## Records for this task:
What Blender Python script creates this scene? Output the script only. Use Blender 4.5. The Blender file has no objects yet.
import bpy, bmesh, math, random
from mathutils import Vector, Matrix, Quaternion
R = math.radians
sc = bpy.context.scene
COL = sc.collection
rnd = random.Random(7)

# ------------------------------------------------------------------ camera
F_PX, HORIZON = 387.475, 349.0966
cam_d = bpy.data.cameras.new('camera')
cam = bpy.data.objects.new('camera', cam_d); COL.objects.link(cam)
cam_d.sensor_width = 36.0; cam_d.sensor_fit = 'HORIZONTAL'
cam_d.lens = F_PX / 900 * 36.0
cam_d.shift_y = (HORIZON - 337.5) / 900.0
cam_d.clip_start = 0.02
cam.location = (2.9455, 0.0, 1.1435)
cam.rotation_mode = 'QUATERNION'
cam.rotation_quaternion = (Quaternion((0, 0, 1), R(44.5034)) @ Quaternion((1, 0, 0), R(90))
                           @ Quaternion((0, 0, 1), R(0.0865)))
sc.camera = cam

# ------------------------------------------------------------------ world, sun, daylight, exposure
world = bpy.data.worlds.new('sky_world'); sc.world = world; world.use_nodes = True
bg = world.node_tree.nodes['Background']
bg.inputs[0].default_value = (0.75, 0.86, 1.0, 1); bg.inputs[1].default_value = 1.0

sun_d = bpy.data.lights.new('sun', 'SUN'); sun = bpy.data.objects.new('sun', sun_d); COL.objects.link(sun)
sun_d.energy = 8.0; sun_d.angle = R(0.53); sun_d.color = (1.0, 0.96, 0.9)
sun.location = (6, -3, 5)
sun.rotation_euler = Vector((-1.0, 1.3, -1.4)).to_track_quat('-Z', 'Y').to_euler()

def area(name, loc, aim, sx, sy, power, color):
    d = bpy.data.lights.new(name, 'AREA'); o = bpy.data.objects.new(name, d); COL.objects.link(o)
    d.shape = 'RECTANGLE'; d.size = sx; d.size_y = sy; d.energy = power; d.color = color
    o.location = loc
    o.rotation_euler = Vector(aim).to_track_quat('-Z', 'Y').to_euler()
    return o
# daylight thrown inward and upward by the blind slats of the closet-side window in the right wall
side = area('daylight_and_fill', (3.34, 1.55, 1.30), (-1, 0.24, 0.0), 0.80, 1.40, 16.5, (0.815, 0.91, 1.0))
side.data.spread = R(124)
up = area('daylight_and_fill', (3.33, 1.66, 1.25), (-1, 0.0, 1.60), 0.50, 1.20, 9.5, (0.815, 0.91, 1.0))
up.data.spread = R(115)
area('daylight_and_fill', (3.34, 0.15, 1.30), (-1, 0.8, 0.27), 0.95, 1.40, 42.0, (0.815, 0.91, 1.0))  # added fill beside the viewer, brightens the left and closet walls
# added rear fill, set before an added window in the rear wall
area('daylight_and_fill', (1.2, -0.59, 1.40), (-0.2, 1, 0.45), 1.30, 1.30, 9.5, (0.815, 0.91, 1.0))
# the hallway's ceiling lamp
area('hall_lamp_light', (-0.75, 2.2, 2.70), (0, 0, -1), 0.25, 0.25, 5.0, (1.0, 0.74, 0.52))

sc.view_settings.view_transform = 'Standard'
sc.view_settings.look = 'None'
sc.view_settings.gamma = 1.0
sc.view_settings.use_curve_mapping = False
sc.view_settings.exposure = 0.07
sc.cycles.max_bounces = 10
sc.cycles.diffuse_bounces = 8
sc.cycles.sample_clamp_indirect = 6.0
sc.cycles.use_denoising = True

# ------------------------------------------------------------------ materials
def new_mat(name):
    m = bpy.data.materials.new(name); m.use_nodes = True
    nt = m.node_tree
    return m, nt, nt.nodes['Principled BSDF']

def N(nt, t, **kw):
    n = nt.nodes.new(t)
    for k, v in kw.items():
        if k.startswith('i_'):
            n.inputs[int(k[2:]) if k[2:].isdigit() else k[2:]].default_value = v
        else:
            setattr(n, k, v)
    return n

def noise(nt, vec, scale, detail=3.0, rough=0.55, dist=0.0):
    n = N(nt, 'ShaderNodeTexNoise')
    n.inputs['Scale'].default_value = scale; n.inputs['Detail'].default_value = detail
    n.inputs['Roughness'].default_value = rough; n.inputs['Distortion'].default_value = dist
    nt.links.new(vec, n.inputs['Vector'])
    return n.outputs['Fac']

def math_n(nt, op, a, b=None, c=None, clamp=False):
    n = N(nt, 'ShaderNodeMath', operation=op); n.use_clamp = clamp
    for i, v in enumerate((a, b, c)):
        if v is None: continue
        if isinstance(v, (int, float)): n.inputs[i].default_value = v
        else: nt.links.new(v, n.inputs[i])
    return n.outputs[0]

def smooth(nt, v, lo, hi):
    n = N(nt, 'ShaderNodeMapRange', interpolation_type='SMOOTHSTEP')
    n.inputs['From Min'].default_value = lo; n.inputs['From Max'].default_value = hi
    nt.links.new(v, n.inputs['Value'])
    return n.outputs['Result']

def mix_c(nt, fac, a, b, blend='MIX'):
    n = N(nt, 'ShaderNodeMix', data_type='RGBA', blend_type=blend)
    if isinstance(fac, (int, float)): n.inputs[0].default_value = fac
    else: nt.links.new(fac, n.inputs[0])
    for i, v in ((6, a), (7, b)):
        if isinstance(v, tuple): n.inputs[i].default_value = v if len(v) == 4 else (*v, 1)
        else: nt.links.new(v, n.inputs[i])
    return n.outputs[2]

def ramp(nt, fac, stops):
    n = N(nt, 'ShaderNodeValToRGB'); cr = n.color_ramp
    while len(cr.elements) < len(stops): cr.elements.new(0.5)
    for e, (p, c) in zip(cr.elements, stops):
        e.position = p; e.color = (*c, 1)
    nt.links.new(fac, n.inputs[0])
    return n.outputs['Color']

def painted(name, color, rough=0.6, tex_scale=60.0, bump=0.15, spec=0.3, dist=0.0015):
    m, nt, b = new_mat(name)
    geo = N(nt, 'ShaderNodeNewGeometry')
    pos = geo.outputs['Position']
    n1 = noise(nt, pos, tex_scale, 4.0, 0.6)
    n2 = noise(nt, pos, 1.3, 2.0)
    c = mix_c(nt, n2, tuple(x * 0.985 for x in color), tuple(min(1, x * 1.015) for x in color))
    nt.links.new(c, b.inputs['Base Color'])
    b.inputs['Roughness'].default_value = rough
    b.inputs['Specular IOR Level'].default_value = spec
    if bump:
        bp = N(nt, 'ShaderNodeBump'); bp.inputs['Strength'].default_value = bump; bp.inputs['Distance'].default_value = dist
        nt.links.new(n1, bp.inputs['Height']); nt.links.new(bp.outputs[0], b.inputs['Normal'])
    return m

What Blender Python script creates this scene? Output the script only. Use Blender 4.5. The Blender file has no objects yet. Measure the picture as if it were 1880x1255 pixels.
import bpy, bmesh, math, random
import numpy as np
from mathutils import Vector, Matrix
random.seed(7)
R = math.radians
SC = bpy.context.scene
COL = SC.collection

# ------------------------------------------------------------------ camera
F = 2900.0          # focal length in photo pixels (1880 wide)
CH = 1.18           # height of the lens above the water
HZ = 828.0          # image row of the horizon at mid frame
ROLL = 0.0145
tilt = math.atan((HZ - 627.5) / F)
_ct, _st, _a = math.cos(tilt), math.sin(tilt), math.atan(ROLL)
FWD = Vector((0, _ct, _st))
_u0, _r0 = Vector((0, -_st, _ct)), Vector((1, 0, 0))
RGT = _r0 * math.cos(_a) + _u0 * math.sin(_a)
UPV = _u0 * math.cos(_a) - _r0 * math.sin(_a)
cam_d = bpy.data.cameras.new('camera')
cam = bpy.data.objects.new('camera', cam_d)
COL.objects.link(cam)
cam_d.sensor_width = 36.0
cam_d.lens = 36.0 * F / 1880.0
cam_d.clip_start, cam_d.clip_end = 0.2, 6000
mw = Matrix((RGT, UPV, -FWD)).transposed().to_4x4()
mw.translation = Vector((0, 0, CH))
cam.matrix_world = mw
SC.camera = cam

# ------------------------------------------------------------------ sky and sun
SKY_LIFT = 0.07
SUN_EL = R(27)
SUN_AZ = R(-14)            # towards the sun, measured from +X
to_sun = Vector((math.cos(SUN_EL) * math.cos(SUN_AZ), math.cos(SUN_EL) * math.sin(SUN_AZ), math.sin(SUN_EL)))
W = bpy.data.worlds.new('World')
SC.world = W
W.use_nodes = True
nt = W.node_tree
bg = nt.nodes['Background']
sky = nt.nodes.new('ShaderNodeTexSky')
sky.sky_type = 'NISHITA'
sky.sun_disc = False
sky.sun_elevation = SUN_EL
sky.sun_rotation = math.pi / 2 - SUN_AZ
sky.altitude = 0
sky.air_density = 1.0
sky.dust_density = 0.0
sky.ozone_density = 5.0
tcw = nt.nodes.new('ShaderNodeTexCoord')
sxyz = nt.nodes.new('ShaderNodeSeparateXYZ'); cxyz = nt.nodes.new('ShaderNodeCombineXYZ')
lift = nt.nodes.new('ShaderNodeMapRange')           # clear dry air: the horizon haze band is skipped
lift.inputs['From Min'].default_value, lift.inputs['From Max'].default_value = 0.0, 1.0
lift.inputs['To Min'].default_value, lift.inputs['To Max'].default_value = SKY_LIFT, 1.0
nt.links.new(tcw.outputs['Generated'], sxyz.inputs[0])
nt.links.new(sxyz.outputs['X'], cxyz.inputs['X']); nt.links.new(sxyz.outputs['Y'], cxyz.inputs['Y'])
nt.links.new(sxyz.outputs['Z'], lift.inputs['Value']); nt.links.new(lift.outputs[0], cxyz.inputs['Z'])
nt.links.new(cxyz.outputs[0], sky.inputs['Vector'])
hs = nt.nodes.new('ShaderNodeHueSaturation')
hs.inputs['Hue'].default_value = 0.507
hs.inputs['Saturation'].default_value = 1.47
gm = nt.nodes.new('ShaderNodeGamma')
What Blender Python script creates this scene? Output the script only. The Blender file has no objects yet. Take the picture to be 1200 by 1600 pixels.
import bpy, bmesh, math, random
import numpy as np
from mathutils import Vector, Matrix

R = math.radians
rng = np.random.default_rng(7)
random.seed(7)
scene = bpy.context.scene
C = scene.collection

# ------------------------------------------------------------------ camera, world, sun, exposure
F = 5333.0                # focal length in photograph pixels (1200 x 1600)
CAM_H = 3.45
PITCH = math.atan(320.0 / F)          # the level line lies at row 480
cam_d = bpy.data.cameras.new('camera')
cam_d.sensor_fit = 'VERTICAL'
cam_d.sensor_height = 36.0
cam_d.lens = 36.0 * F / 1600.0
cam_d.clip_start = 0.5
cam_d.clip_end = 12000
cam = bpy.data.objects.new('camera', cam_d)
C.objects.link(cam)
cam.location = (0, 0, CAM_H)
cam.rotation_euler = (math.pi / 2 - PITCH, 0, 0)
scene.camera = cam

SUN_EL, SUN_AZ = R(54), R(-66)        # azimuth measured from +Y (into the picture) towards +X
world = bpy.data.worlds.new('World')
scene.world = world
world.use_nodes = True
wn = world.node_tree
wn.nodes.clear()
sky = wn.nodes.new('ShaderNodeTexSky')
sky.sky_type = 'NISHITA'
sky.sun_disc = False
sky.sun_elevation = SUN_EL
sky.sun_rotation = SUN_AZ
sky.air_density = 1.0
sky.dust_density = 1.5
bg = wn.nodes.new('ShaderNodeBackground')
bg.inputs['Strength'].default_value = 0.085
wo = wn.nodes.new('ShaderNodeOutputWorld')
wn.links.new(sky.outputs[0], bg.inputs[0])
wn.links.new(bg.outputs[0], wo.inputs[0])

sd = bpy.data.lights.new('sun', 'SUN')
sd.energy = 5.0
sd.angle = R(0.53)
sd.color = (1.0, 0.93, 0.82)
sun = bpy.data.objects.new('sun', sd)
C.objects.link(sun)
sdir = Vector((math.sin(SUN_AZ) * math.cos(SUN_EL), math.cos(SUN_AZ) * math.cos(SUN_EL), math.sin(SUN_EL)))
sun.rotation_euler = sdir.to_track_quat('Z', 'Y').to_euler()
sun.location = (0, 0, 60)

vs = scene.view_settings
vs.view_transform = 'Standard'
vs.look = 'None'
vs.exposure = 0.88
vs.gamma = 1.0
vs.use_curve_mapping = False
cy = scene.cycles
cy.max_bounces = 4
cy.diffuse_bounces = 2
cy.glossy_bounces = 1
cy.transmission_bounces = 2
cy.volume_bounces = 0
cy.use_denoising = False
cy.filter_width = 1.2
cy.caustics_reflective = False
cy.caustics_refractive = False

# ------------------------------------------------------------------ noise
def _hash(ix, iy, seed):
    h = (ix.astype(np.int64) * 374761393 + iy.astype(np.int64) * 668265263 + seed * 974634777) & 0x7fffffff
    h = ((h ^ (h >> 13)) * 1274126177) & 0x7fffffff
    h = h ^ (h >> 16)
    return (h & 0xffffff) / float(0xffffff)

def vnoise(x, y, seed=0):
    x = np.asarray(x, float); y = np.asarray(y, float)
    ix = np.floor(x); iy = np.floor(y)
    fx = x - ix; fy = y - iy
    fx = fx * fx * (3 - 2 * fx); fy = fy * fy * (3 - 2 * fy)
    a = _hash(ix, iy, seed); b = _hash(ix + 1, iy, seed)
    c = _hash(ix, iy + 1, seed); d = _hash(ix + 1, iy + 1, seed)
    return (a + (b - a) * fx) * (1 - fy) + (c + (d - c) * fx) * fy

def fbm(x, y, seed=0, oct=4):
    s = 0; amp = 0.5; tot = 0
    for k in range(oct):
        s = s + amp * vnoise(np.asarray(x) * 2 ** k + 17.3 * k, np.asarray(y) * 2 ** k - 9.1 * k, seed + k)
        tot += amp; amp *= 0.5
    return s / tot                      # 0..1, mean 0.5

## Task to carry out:
Go through the records and pull out each line that includes the word "creates".

## Full answer:
What Blender Python script creates this scene? Output the script only. Use Blender 4.5. The Blender file has no objects yet.
What Blender Python script creates this scene? Output the script only. Use Blender 4.5. The Blender file has no objects yet. Measure the picture as if it were 1880x1255 pixels.
What Blender Python script creates this scene? Output the script only. The Blender file has no objects yet. Take the picture to be 1200 by 1600 pixels.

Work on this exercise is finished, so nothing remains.